Condivisa dai giudici di Cassazione tale decisione. Ciò perché
sono state apprezzate analiticamente le prove presuntive presenti in atti e, in particolare, quelle desumibili dalle dichiarazioni dei redditi del commercialista. Nello specifico, si è appurato che, dopo il sinistro, i ricavi, e quindi, in proporzione, i redditi, del commercialista aumentarono, anziché diminuire, passando da quasi 215milioni di lire nel 1997, a quasi 270milioni di lire nel 1998, a quasi 225milioni di lire nel 1999, e a quasi 248milioni di lire nel 2000, mentre solo nel 2001 si verificò una diminuzione, con un reddito pari a quasi 177milioni di lire.
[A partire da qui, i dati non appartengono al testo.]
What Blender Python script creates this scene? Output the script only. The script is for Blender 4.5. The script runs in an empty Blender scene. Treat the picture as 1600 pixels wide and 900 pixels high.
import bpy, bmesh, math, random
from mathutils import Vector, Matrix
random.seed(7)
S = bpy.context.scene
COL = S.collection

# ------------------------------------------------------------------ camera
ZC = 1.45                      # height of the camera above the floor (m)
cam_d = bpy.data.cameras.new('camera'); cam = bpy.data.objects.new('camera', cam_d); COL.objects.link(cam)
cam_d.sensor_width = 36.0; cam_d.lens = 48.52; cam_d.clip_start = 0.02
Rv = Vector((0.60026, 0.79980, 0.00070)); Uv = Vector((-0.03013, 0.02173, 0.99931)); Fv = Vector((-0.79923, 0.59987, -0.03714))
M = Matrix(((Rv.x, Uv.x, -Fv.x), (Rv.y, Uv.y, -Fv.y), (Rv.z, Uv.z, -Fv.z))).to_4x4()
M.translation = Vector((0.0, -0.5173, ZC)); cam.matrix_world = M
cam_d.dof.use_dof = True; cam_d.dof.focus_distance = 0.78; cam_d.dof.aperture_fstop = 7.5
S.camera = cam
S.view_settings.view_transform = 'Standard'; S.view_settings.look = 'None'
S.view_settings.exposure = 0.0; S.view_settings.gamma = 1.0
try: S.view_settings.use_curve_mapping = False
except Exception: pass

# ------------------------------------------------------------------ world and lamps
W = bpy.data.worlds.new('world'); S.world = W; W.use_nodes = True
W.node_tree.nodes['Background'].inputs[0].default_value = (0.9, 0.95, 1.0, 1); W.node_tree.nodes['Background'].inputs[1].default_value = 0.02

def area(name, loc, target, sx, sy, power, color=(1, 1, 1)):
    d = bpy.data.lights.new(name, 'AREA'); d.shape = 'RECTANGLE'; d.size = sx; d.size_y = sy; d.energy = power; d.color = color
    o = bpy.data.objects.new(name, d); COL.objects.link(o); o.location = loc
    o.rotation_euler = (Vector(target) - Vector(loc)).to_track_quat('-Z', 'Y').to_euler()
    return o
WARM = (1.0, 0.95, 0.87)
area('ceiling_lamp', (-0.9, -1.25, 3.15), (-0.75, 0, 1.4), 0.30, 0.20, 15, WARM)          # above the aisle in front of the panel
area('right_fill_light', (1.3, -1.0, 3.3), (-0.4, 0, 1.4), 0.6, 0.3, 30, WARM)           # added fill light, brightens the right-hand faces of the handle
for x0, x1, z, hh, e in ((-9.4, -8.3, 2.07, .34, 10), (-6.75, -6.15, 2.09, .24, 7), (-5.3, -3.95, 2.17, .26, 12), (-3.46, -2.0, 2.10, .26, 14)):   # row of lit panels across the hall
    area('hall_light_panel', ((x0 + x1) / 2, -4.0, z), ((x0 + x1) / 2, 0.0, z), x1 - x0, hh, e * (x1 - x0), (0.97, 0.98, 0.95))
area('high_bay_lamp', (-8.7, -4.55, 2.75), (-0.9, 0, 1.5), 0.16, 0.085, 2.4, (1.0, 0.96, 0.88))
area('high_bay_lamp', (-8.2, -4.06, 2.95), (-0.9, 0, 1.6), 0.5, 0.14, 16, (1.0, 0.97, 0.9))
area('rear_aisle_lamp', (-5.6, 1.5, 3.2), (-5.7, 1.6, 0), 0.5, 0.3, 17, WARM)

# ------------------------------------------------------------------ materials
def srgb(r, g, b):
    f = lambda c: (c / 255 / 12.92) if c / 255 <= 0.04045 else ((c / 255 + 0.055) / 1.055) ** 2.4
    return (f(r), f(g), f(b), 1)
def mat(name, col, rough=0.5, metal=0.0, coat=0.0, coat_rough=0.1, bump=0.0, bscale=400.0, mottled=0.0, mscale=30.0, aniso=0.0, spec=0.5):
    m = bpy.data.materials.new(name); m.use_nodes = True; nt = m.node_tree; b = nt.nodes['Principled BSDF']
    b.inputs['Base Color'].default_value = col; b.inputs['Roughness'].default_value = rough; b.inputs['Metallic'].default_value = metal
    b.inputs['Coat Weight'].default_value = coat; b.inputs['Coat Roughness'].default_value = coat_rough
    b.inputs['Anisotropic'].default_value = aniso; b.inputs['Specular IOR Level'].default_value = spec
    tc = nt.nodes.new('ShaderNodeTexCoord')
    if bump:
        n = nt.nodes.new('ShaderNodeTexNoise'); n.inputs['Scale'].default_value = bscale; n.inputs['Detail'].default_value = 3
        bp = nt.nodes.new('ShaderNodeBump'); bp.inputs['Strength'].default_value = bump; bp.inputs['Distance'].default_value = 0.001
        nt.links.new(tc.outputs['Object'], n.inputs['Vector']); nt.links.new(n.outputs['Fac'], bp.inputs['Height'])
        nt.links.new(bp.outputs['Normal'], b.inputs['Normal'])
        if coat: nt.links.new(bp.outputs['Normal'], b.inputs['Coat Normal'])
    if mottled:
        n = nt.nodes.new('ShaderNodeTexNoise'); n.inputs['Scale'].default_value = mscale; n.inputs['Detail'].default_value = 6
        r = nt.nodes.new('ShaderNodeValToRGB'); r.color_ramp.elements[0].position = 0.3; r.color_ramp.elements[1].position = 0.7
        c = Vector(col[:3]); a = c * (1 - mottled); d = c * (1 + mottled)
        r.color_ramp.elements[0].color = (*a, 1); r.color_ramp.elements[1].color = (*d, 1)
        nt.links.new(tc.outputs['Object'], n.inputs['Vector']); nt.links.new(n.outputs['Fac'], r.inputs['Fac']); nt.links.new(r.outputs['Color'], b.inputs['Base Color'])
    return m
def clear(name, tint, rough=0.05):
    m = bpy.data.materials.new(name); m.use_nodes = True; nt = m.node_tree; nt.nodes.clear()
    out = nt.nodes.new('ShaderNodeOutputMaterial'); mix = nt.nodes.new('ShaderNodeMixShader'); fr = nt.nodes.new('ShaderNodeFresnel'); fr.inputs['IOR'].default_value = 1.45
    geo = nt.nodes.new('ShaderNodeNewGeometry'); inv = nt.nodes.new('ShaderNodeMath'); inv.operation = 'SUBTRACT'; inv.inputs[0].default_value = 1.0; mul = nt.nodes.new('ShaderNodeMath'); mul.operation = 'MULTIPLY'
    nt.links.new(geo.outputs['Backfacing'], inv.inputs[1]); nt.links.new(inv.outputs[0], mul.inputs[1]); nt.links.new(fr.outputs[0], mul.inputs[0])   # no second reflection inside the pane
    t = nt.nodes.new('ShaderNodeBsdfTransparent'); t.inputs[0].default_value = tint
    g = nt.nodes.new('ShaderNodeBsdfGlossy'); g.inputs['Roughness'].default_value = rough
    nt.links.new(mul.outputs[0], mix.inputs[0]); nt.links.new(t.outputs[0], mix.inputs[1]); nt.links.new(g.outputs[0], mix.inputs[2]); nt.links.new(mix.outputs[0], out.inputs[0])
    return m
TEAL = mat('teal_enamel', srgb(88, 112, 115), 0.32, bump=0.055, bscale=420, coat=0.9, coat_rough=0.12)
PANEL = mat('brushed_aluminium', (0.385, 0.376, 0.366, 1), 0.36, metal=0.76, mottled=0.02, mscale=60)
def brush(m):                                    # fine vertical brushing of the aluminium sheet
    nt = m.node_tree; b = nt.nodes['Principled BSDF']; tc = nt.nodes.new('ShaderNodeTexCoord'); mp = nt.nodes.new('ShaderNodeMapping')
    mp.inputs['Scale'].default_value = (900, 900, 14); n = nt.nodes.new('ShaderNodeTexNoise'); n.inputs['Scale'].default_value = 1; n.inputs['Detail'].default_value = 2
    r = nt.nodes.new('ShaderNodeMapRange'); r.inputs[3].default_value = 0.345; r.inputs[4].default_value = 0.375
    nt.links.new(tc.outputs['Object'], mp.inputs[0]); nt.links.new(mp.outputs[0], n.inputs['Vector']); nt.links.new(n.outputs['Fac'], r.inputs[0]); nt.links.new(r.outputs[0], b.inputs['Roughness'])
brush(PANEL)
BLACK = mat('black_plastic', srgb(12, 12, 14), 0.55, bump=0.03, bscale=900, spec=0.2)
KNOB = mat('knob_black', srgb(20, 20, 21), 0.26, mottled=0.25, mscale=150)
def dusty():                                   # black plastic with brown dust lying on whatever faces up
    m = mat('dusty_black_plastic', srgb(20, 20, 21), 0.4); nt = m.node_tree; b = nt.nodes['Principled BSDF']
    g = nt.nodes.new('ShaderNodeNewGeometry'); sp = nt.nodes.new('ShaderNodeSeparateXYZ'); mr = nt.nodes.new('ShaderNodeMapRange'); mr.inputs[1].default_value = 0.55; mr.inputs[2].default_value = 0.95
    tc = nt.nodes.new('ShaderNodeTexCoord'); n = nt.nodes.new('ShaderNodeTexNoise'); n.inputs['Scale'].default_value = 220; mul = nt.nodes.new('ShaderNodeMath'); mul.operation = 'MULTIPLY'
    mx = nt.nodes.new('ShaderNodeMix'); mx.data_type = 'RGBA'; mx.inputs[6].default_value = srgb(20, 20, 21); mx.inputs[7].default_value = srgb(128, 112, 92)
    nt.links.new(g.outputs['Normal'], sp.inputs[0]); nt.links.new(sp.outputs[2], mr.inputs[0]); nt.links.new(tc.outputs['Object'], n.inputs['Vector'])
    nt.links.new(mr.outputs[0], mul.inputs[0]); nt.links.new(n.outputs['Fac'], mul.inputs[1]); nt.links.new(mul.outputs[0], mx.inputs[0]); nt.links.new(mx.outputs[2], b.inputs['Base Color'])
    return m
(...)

Da tali dati non è possibile inferire che l’invalidità permanente abbia causato una diminuzione di guadagno, trattandosi di dati reddituali oscillanti e, pertanto, insufficienti a giustificare il ragionamento presuntivo, portato avanti dal commercialista, che su di essi intende fondare la prova del danno da lucro cessante causalmente dipendente dalle conseguenze del sinistro. Invece, gli elementi ricavabili dalle dichiarazioni dei redditi, in mancanza di risultanze probatorie ulteriori, non consentono affatto di affermare che la diminuzione del reddito nel 2001 sia stata – a scoppio ritardato – conseguenza immediata e diretta di una minor capacità di lavoro del commercialista. Ciò tanto più ove si tenga conto, per un verso, della circostanza che non risultano i ricavi successivi al 2001 e si considera, per altro verso, che il commercialista non ha provato di avere avuto, per ragioni specifiche, una concreta e ragionevole aspettativa di guadagnare, negli anni successivi al sinistro, degli importi maggiori di quelli effettivamente percepiti, e che la frustrazione di tale aspettativa sia effettivamente dipesa dai postumi invalidanti, talché, se non fosse stato portatore dell’invalidità permanente, egli avrebbe, anche negli anni fino al 2000 compreso, percepito delle somme ancora maggiori.